During Lapelytė’s residency at PS21, she casted local non-singers and held ongoing rehearsals before the US premiere.
Lina Lapelytė (based in Vilnius, LT and London, UK) is an artist working across performance, sound, and installation. Her practice, rooted in musical composition, critically explores pop culture, gender norms, and collective memory. Using both trained and untrained performers, Lapelytė investigates vocal expression through popular music and opera, turning singing into a shared, affective experience that challenges dominant cultural narratives and systems of silencing.

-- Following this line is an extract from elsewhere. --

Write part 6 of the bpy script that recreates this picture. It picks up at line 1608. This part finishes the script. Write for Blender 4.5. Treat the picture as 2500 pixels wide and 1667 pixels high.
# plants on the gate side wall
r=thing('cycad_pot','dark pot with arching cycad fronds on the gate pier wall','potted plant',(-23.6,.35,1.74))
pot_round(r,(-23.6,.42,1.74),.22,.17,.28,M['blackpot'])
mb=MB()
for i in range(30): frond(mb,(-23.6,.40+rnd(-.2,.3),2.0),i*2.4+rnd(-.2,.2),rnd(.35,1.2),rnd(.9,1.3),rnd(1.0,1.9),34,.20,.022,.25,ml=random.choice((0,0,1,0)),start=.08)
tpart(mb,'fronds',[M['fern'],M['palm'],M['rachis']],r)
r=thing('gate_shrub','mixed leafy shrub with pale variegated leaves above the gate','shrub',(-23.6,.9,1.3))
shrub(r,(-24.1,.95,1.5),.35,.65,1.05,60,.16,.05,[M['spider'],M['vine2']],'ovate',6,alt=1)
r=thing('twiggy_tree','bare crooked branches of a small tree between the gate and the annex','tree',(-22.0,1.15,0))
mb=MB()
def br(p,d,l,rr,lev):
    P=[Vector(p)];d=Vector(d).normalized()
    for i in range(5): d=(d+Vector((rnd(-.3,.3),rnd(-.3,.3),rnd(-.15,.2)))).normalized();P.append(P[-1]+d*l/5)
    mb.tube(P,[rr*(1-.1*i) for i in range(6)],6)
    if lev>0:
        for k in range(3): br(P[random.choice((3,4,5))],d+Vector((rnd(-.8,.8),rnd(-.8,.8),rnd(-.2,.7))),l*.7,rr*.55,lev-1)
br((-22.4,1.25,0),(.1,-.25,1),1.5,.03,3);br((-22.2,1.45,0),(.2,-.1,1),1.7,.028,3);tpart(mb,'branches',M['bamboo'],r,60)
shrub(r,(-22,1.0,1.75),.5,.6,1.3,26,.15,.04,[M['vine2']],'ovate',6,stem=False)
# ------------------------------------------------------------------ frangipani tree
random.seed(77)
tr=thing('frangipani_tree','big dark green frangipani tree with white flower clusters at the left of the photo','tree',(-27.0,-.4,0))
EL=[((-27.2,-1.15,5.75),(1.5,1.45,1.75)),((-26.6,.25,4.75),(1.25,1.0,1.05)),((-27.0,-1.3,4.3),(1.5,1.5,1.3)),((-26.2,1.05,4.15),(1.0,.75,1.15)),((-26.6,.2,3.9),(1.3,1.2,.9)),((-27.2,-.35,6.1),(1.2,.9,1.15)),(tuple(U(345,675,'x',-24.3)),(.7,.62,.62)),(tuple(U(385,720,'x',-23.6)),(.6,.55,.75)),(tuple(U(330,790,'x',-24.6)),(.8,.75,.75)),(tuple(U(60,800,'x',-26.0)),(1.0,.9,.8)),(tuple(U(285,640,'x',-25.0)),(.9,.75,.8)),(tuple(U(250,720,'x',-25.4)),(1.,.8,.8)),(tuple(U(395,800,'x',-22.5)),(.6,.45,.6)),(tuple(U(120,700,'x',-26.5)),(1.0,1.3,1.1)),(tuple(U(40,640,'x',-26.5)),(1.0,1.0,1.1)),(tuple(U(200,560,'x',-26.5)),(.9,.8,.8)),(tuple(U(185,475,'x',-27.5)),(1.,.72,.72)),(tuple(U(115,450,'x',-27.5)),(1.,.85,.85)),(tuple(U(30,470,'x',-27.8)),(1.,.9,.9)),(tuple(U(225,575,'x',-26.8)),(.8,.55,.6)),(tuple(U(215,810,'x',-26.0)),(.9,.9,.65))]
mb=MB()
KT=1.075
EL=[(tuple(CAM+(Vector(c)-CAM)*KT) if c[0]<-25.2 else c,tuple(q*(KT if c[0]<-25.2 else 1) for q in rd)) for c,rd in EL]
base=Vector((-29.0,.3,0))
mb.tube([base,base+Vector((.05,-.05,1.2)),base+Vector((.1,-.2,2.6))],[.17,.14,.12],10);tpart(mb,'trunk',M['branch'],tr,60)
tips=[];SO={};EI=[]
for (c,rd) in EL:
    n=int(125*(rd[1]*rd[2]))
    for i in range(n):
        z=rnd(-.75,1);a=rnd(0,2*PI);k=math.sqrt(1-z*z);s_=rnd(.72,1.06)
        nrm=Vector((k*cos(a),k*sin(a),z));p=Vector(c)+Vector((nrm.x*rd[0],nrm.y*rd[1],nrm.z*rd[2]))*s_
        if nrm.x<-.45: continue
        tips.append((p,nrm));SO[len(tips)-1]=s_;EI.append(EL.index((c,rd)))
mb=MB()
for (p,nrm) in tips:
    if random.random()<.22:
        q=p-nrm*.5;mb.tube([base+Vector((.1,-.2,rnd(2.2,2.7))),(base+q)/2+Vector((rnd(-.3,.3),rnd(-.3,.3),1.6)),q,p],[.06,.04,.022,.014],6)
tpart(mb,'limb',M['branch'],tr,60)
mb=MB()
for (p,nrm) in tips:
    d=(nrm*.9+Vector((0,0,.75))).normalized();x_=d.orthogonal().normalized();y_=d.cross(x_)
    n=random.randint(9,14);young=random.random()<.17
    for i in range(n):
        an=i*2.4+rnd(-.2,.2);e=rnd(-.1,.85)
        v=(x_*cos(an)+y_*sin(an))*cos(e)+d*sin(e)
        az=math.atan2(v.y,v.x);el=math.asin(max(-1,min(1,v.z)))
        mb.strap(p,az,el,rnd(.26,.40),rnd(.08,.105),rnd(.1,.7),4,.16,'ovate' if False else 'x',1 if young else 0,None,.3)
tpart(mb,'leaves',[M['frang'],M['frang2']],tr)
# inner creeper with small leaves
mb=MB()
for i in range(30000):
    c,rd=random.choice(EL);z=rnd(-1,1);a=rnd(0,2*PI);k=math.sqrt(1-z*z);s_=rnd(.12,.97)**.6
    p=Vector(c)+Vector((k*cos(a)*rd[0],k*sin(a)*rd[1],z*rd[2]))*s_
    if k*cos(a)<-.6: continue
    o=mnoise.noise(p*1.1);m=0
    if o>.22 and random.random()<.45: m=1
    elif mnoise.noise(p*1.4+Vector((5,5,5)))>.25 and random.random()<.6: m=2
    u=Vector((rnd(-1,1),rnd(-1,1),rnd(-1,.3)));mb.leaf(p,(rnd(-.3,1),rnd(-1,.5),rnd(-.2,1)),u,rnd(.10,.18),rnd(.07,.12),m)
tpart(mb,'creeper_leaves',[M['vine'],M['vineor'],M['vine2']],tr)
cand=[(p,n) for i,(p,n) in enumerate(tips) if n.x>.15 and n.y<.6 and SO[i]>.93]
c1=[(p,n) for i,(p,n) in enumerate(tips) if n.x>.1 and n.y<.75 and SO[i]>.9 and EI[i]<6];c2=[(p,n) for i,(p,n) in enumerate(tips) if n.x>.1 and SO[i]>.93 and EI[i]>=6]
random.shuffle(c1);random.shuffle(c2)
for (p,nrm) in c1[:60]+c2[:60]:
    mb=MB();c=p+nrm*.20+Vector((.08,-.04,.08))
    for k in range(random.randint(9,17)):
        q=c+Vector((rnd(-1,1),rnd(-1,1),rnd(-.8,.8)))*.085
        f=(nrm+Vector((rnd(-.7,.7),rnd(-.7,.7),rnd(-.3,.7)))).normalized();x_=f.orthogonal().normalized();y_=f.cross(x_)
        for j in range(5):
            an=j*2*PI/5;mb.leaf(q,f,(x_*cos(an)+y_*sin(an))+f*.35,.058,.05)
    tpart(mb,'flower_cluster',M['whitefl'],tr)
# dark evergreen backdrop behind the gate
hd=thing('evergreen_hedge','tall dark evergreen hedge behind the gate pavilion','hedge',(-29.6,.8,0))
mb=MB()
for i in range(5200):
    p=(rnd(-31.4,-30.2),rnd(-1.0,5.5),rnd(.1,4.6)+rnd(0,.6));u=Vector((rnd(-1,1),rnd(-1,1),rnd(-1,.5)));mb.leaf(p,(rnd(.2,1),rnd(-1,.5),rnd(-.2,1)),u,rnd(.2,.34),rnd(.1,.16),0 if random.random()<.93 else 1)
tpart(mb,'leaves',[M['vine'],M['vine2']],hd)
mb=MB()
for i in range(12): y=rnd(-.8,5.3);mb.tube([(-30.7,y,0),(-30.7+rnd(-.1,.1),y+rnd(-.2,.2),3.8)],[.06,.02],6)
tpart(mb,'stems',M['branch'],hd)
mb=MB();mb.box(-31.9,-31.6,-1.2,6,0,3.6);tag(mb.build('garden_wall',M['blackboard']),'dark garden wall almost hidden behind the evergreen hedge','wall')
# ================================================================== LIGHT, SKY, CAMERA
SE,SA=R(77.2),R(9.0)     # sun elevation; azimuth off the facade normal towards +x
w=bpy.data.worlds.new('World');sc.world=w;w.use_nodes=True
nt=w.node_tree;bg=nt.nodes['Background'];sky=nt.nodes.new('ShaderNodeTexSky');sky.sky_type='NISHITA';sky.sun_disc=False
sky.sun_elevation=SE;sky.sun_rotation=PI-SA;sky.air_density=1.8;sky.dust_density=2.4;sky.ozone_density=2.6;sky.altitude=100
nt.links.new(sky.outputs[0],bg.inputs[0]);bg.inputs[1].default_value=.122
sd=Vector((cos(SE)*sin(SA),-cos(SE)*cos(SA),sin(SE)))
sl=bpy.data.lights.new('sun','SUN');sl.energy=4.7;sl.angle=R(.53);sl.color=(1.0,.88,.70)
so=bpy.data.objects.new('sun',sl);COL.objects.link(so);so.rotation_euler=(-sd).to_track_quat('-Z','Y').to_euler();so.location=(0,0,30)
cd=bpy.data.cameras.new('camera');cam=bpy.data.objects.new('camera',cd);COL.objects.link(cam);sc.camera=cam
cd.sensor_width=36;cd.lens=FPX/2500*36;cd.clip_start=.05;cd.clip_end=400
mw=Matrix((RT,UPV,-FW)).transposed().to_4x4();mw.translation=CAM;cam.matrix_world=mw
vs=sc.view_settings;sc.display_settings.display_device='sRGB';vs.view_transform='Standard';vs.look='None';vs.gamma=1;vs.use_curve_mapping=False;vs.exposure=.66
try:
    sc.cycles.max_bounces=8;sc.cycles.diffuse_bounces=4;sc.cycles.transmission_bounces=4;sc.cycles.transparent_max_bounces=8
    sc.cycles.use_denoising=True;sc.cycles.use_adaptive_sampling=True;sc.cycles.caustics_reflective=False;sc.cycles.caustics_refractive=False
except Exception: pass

Lapelytė gained international recognition through her collaboration with Rugilė Barzdžiukaitė and Vaiva Grainytė. Their opera Have a Good Day! has toured extensively, translated into nine languages, and received multiple awards. Their follow-up, Sun and Sea (Marina), won the Golden Lion for Best National Participation at the 2019 Venice Biennale of Art.
Her solo works often center on inclusivity and unconventional voices. Study of Slope (also known as The Mutes), first presented at Lafayette Anticipations in Paris, features a choir of self-identified non-musicians, challenging classical traditions that exclude off-key voices. The Speech, co-commissioned by La Biennale de Lyon and Kaunas Biennial for the Lithuanian Season in France (2024), explores the breakdown of verbal language and our disconnection from the natural world, amplifying voices of children and animals.
In recent years, Lapelytė has created large-scale, site-specific performances that engage with ecological and social themes, often using water as both medium and metaphor. Works like Currents/Instructions for the Woodcutters (2020) and What Happens With a Dead Fish? (2021) exemplify this shift.
Lapelytė’s work has been presented internationally at institutions and festivals such as Festival d’Automne/Bourse de Commerce, Paris (2024); Public Art Munich (2024); Wiener Festwochen (2023); FRAC Nantes (2022); SPACE London (2022); Haus der Kunst, Munich (2021); MOCA Los Angeles (2021); BAM New York (2021); Tai Kwun, Hong Kong (2021); Riga Biennial (2020); Cartier Foundation, Paris (2019); and the Venice Biennale (2016, 2019), among many others.